■ REQUEST ■
Write each line of the material exactly as given, from the top through the line that contains "# shirt collar and placket, jacket", and omit all pictures.
begin
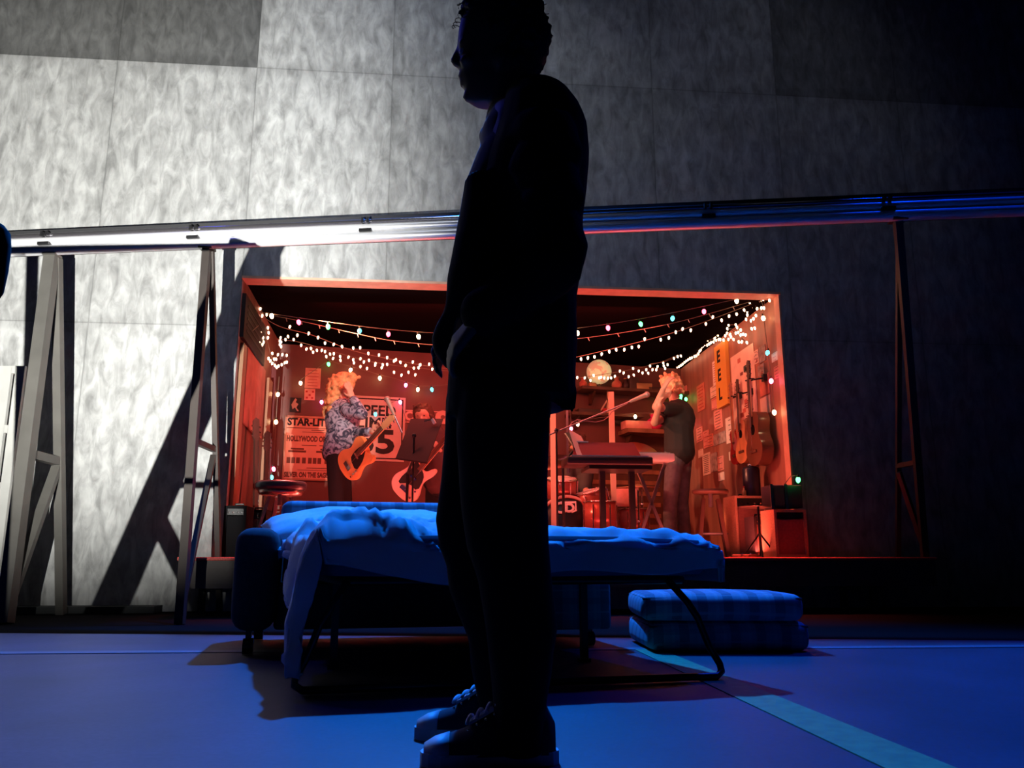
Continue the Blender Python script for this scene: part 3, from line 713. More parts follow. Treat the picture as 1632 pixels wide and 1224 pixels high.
# shirt collar and placket, jacket
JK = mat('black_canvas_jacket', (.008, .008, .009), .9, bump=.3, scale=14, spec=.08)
SHIRT = mat('dark_navy_shirt', (.016, .02, .035), .8)
mb = MB()
mb.loft(profile([(172, 785, 874, .085), (183, 776.5, 884, .10), (200, 776.5, 890, .13), (222, 766, 895, .15), (250, 764, 900, .15), (262, 758, 905, .16), (300, 743, 905, .165), (400, 727, 900, .155), (520, 712, 890, .15), (585, 716, 880, .15), (600, 720, 870, .14)], YM))
mb.hull([P(772, 204, -.05), P(778, 228, -.05), P(763, 219, -.02), P(770, 206, -.02), P(772, 204, .05), P(778, 228, .05), P(763, 219, .02), P(770, 206, .02)])
mb.ball(P(771, 217), (.014, .035, .018)); mb.ball(P(781, 192), (.012, .05, .02))
o = fuse(mb, 'shirt', SHIRT, man, .009, 2)
def wrinkle(rings, amp, fr, seed):
    out = []
    for r in rings:
        c = sum(r, V((0, 0, 0))) / len(r)
        out.append([p + (p - c).normalized() * amp * noise.noise(V((p.x * fr * .6, p.y * fr * .6, p.z * fr + seed))) for p in r])
    return out
mb = MB()
jr = [(146, 832, 858, .05), (153, 826, 876, .075), (163, 806, 890, .12), (176, 800, 905, .16), (192, 798, 915, .20), (212, 792, 926, .225), (232, 788, 935, .235), (260, 780, 937, .24), (285, 770, 936.5, .235), (316, 760, 934, .225), (360, 748, 928.5, .215), (395, 740, 927.5, .205), (426, 734, 927, .20),
      (456, 730, 921, .195), (478, 727, 917, .19), (510, 722, 918, .19), (544, 724, 917.6, .19), (590, 730, 917, .185), (620, 760, 916, .18), (636, 780, 915, .17), (645, 800, 912, .165)]
mb.loft(wrinkle(profile(jr, YM), .006, 16, 2))
# front panels pushed forward by the wrists
mb.loft(wrinkle(profile([(300, 741, 800, .10, -.08), (350, 733, 800, .12, -.08), (400, 724.5, 800, .13, -.08), (450, 715, 790, .12, -.08), (485, 713, 780, .10, -.07), (503, 708, 775, .08, -.05), (522, 695, 765, .07, -.03), (541, 687, 755, .06, -.03), (562, 692, 745, .055, -.03), (577, 704, 740, .04, -.03), (588, 712, 735, .03, -.03)], YM), .006, 22, 4))
# sleeves
def sleeve(mb, a, b, c, r0, r1, r2, seed):
    mb.cone(a, r0, b, r1, 16); mb.cone(b, r1, c, r2, 16)
    for i in range(9):
        t = i / 8; p = a.lerp(b, t) if t < .5 else b.lerp(c, (t - .5) * 2)
        p = a.lerp(b, t); mb.ball(p + V((.01 * math.sin(i * 2.1 + seed), -.01, 0)), (r0 + (r1 - r0) * t) * 1.04, sub=2)
    for i in range(6):
        t = i / 5.0; mb.ball(b.lerp(c, t), (r1 + (r2 - r1) * t) * (1.1 if i % 2 else .98), sub=2)
sleeve(mb, NP(866, 228, 1.72), NP(884, 424, 1.66), NP(772, 497, 1.69), .080, .064, .050, 0)
sleeve(mb, NP(860, 230, 2.09), NP(862, 425, 2.12), NP(738, 515, 2.05), .080, .060, .046, 1)
# ragged rear hem
for (u, v) in ((886, 641), (893, 648), (900, 652), (907, 651), (913, 654)): mb.cone(P(u, v - 30, -.05), .012, P(u, v, -.05), .006, 8); mb.cone(P(u, v - 30, .05), .012, P(u, v, .05), .006, 8)
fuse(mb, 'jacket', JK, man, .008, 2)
# jeans
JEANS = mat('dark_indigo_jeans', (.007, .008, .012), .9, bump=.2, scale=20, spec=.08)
mb = MB()
mb.loft(wrinkle(profile([(575, 716, 880, .165), (600, 716, 880, .165), (640, 712, 879, .165), (670, 711, 876, .16)], YM), .003, 14, 1))
mb.loft(wrinkle(profile([(600, 716, 860, .095, .085), (640, 712, 860, .10, .085), (700, 707.5, 850, .10, .09), (764, 701, 840, .096, .10), (828, 694.5, 828, .09, .10), (871, 698, 828, .085, .10), (901, 709, 832, .082, .10), (940, 716, 836, .08, .10), (974, 728, 838, .077, .10), (1017, 747, 840, .072, .10), (1064, 751, 838, .07, .10), (1090, 757, 836, .068, .10), (1112, 761, 834, .066, .10), (1140, 766, 835, .06, .10)], YM), .008, 18, 5))
mb.loft(wrinkle(profile([(600, 735, 880, .095, -.085), (640, 730, 879, .10, -.085), (700, 728, 875, .10, -.09), (764, 730, 872, .096, -.10), (811, 735, 870.5, .09, -.10), (871, 742, 877, .088, -.10), (923, 760, 879, .085, -.10), (1000, 775, 887, .08, -.10), (1042, 778, 883, .08, -.10), (1075, 782, 875, .078, -.10), (1111, 786, 870.5, .075, -.10), (1150, 788, 868, .073, -.10), (1188, 792, 867, .07, -.10), (1200, 797, 866, .066, -.10)], YM), .008, 18, 9))
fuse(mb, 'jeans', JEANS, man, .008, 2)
# canvas shoes
RUB = mat('white_rubber', (.55, .57, .6), .5); CANV = mat('dark_canvas', (.02, .022, .04), .9); LACE = mat('white_lace', (.6, .62, .66), .8)
def shoe(toe_u, heel_u, v, yaw, zl=.0):
    base = hitz((toe_u + heel_u) / 2, v, 0); tp = hitz(toe_u, v, 0); L = .285
    M = Matrix.Translation(V((tp.x, base.y, zl))) @ Matrix.Rotation(yaw, 4, 'Z')
    out = [(0, 0), (.004, .020), (.018, .036), (.045, .047), (.09, .050), (.14, .044), (.19, .038), (.24, .038), (.272, .030), (.285, .012)]
    out = out + [(x, -y * .92) for x, y in reversed(out)][:-1]
    sh = D.objects.new('shoe', None); COL.objects.link(sh); sh.parent = man; sh.location = M.translation - root_loc(man); sh.rotation_euler = (0, 0, yaw)
    mb = MB(); mb.prism(out, .026, None, .001); mb.build('sole', RUB, sh, True)
    rings = []
    for x, hw, zt in ((.008, .020, .040), (.03, .036, .052), (.06, .043, .060), (.09, .045, .070), (.12, .043, .084), (.155, .040, .104), (.19, .037, .120), (.225, .036, .125), (.26, .032, .115), (.278, .018, .08)):
        rings.append([V((x, hw * math.cos(a), .022 + (zt - .022) * max(0, math.sin(a)) ** .7 if math.sin(a) >= 0 else .022)) for a in [2 * math.pi * k / 20 for k in range(20)]])
    mb = MB(); mb.loft(rings); mb.build('upper', CANV, sh, True)
    mb = MB(); mb.loft([[V((x, y * 1.06, z * 1.05)) for x, y, z in [tuple(p) for p in r]] for r in rings[:3]]); mb.build('toe_cap', RUB, sh, True)
    tg = MB(); tg.hull([V((.10, -.018, .078)), V((.20, -.02, .132)), V((.20, .02, .132)), V((.10, .018, .078)), V((.10, -.018, .084)), V((.20, -.02, .140)), V((.20, .02, .140)), V((.10, .018, .084))]); tg.build('tongue', LACE, sh, True)
    mb = MB()
    for i in range(5):
        x = .102 + i * .020; z = .083 + i * .0115
        pts = [V((x + .006 * math.cos(a * math.pi) , .032 * math.cos(a * math.pi), z + .010 * math.sin(a * math.pi))) for a in [k / 8 for k in range(9)]]
        mb.tube(pts, .0045, 6)
    mb.build('laces', LACE, sh, True)
    mb = MB()
    for i in range(6):
        x = .098 + i * .018; z = .074 + i * .0095; mb.ball((x, -.0395 + i * .0005, z), .0034, sub=1)
    mb.build('eyelets', CHROME, sh, True)
    return sh
shoe(669, 862, 1219, .05)
shoe(660, 840, 1176, -.06)

# ---------------------------------------------------------------- band members
def figure(name, label, J, fwd, top, legs, shoes, hairfn, skin=SKIN, sleeve_to=1.0, hands=(), vox=.009, sc=1.0, group=None, arms=True, faceup=0):
    """J: world joints head neck chest pelvis sh el wr (pairs near/far) hip kn an"""
    f = V(fwd).normalized(); s = V((f.y, -f.x, 0)).normalized()     # s = his right
    t = thing('person', label, 'person', down(J['pelvis'], ZP), 0, group)
    hc = J['head']; nk = J['neck']; uph = (hc - nk).normalized(); mb = MB()
    HF = (f + V((0, 0, faceup))).normalized(); Mh = frame((0, 0, 0), s, uph); Rh = Mh.to_3x3()
    def hp(x, y, z): return hc + s * x + uph * z + HF * y
    mb.ball(hc + uph * .02, .082, None); mb.ball(hp(0, .012, .03), .080); mb.ball(hp(0, .03, -.045), .055); mb.ball(hp(0, .055, -.085), .026)
    mb.cone(hp(0, .082, .0), .008, hp(0, .100, -.030), .012, 8); mb.ball(hp(0, .082, -.058), (.02, .012, .008)); mb.ball(hp(0, .08, -.066), (.018, .012, .006))
    for q in (-1, 1): mb.ball(hp(.078 * q, 0, 0), (.010, .016, .028)); mb.ball(hp(.03 * q, .066, .022), (.018, .012, .008))
    mb.cone(nk + (hc - nk) * .5, .05, nk, .052); mb.cone(nk, .055, J['chest'] + V((0, 0, .12)), .09)
    mb.ball(J['chest'], (.15, .11, .19)); mb.cone(J['chest'] - V((0, 0, .1)), .12, J['pelvis'], .13)
    for k in (0, 1):
        a, b, c = J['sh'][k], J['el'][k], J['wr'][k]
        mb.cone(J['chest'] + V((0, 0, .14)), .07, a, .06); mb.cone(a, .052, b, .038); mb.cone(b, .038, c, .026)
        if k < len(hands): d, n, cu, ts = hands[k]; hand(mb, c, d, n, .175, cu, .14, ts)
        h, kk, an = J['hip'][k], J['kn'][k], J['an'][k]
        mb.cone(J['pelvis'], .11, h, .085); mb.cone(h, .085, kk, .055); mb.cone(kk, .055, an, .038)
    fuse(mb, 'body', skin, t, vox, 2)
    for q in (-1, 1): MB().ball(hp(.03 * q, .075, .010), .010, sub=1).build('eye', mat('dark_eye', (.03, .02, .02), .3), t)
    mb = MB()
    mb.ball(J['chest'], (.175, .135, .215)); mb.cone(J['chest'] - V((0, 0, .1)), .145, J['pelvis'] + V((0, 0, .02)), .155); mb.cone(nk - V((0, 0, .03)), .066, J['chest'] + V((0, 0, .1)), .10)
    for k in (0, 1):
        a, b, c = J['sh'][k], J['el'][k], J['wr'][k]
        mb.cone(J['chest'] + V((0, 0, .13)), .085, a, .075)
        if sleeve_to > .55: mb.cone(a, .074, b, .056); mb.cone(b, .056, b.lerp(c, (sleeve_to - .5) * 2), .044)
        else: mb.cone(a, .074, a.lerp(b, sleeve_to * 2), .066)
    fuse(mb, top[0], top[1], t, .012, 2)
    mb = MB(); mb.ball(J['pelvis'], (.160, .125, .12))
    for k in (0, 1):
        h, kk, an = J['hip'][k], J['kn'][k], J['an'][k]
        mb.cone(J['pelvis'] - V((0, 0, .03)), .11, h, .098); mb.cone(h, .098, kk, .070); mb.cone(kk, .070, an + V((0, 0, .03)), .062)
    fuse(mb, legs[0], legs[1], t, .012, 2)
    for k in (0, 1):
        an = J['an'][k]; ft = down(an, ZP + .035) + V((f.x, f.y, 0)).normalized() * .06
        mb = MB(); mb.ball(ft, (.045 + .08 * abs(f.x), .045 + .08 * abs(f.y), .035)); mb.ball(ft + V((f.x, f.y, 0)) * .06, (.045, .045, .03)); mb.cone(an, .045, ft, .045)
        fuse(mb, 'shoe', shoes, t, .01, 1)
    mb = MB(); hairfn(mb, hp); fuse(mb, 'hair', J['hairmat'], t, .009, 1)
    return t
def RP(u, v, t=1.0): return onw(u, v, t)
def joints(head, neck, chest, pelvis, shn, shf, eln, elf, wrn, wrf, hips, knees, ankles, hairmat, t=1.0):
    g = lambda p: onw(p[0], p[1], p[2] if len(p) > 2 else t)
    return dict(head=g(head), neck=g(neck), chest=g(chest), pelvis=g(pelvis), sh=(g(shn), g(shf)), el=(g(eln), g(elf)), wr=(g(wrn), g(wrf)),
                hip=tuple(map(g, hips)), kn=tuple(map(g, knees)), an=tuple(map(g, ankles)), hairmat=hairmat)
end
■ OUTPUT ■
Continue the Blender Python script for this scene: part 3, from line 713. More parts follow. Treat the picture as 1632 pixels wide and 1224 pixels high.
# shirt collar and placket, jacket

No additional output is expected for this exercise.